● Task to carry out
Of all the lines in the material, how many contain the word "pixels"? State the number alone.

● Data shown
________________________________________

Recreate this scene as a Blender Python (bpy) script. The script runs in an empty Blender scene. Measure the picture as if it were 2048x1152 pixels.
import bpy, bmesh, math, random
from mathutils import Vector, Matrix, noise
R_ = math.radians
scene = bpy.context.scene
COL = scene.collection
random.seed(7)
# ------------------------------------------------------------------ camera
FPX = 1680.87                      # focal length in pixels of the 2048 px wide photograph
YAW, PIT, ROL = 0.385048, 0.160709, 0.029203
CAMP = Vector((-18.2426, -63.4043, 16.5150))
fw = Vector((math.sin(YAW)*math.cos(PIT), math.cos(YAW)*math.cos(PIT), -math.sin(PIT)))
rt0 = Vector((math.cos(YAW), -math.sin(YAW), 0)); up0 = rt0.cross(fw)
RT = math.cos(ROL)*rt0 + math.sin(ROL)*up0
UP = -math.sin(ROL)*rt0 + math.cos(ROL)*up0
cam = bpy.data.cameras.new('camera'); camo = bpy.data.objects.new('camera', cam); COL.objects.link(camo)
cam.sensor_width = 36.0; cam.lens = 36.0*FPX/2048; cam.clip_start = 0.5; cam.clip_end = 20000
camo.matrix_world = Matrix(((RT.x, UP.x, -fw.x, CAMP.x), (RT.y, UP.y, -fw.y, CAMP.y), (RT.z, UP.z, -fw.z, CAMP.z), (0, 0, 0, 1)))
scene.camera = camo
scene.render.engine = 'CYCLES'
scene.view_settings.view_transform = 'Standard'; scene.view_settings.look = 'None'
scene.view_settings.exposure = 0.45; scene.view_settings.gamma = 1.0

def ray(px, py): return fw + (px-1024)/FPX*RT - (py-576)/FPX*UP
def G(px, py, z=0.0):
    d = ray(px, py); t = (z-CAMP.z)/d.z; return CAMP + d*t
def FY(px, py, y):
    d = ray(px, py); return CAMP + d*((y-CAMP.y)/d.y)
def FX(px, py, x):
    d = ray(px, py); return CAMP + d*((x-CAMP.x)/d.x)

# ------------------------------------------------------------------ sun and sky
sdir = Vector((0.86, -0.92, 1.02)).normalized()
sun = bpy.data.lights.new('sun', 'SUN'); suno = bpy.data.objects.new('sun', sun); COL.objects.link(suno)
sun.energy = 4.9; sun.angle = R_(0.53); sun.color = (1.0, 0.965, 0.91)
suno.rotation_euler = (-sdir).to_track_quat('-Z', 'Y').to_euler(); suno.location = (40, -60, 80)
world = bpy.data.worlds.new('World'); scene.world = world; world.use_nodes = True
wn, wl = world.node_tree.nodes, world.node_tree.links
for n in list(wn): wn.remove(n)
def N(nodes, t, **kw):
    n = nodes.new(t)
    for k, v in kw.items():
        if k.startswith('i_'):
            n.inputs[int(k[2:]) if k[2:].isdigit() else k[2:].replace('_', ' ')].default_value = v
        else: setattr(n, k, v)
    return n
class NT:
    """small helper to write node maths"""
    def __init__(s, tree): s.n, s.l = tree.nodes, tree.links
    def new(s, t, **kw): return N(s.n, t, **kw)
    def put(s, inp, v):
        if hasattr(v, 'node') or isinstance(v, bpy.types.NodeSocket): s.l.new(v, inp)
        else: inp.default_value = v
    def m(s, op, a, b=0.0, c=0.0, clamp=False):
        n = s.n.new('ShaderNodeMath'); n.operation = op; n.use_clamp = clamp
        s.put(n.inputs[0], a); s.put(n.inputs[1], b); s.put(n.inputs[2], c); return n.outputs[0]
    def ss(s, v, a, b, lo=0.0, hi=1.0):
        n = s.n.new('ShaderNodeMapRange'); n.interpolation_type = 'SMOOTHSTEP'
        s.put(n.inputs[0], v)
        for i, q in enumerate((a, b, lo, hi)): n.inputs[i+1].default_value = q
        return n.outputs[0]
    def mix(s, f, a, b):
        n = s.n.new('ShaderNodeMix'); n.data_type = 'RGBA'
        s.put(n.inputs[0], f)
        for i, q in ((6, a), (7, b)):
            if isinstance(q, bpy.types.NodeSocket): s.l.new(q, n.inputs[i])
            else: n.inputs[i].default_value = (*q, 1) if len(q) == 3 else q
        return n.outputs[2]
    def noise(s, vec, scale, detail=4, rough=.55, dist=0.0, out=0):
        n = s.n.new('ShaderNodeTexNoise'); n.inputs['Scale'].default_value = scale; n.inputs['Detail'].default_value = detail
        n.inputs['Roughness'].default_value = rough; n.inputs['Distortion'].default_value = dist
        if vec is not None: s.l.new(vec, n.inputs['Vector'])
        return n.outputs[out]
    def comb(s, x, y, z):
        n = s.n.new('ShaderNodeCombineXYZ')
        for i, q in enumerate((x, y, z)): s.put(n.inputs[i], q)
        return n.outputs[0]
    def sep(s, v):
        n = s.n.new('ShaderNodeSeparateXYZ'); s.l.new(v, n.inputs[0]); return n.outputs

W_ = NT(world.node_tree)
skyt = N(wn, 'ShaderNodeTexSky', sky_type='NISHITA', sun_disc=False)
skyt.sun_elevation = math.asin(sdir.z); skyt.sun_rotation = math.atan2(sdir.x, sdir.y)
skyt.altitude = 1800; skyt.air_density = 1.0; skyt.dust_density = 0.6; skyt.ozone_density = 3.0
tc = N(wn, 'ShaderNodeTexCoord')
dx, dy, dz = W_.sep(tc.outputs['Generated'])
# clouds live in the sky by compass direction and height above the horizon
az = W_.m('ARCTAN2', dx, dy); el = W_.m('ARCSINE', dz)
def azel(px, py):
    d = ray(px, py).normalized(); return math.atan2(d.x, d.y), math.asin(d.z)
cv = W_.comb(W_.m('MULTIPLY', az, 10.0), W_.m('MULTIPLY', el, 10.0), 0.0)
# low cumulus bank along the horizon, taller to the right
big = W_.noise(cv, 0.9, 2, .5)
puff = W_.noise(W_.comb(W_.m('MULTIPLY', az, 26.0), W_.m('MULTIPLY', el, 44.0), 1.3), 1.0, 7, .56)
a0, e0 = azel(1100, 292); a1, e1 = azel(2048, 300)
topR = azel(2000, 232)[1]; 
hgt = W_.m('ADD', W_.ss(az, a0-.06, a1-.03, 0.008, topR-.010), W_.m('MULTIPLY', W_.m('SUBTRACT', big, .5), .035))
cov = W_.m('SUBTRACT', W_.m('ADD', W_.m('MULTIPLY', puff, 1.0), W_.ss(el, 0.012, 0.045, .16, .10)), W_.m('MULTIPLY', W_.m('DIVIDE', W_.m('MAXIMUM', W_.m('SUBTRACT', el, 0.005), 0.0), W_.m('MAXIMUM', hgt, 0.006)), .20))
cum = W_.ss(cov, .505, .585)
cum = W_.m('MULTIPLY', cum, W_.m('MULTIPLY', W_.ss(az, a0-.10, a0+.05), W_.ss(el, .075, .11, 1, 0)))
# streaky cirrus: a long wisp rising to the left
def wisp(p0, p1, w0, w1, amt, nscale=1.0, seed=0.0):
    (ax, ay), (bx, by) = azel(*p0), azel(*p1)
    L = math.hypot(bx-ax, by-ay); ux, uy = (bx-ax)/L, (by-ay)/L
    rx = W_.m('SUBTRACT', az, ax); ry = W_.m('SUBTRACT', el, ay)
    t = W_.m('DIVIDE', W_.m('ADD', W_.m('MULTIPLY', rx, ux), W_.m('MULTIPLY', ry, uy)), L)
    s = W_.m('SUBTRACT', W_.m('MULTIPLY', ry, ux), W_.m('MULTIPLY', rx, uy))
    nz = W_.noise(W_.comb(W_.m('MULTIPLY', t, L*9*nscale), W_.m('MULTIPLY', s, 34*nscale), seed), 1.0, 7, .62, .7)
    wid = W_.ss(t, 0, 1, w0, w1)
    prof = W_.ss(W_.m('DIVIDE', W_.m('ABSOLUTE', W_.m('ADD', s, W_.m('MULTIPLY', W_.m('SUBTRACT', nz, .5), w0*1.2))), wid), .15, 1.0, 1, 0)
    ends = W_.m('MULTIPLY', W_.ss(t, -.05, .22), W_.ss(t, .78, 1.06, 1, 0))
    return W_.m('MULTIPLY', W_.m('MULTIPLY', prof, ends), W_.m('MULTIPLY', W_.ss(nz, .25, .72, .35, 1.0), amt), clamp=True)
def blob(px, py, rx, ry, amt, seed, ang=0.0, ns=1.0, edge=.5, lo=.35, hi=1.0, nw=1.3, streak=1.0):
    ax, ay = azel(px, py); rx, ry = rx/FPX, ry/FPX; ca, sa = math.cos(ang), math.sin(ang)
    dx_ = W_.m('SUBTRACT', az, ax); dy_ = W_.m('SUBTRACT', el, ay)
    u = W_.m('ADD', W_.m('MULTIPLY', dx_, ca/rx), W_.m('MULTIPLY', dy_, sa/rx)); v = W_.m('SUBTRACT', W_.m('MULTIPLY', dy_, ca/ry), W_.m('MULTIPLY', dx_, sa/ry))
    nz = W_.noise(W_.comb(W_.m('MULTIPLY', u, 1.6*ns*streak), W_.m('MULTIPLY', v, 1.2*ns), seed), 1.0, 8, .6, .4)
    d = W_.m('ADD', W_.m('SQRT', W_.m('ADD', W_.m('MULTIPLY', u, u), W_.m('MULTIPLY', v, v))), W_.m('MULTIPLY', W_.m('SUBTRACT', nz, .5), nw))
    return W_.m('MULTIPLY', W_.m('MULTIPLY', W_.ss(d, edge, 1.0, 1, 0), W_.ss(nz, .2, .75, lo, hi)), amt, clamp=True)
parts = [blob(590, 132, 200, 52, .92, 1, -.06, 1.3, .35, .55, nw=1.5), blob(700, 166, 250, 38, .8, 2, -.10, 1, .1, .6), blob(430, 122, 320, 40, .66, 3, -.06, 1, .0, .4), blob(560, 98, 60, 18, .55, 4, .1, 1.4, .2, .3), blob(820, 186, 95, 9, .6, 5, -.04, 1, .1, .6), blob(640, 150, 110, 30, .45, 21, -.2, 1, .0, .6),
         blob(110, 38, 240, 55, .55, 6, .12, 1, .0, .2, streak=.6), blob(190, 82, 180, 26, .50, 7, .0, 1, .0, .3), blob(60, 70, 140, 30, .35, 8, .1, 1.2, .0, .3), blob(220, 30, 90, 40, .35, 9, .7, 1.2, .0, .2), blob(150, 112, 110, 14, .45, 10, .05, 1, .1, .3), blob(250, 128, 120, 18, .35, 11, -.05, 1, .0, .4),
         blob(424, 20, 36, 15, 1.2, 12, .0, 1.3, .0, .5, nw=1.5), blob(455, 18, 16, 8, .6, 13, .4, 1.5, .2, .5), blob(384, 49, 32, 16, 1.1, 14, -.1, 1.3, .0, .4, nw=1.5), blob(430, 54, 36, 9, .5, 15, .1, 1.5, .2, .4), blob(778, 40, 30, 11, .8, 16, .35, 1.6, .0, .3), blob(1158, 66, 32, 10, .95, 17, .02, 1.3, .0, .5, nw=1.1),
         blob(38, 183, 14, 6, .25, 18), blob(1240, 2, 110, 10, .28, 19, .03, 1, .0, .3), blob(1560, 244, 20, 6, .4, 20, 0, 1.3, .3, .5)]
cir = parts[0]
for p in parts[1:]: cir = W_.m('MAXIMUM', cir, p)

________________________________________

● Exercise answer
2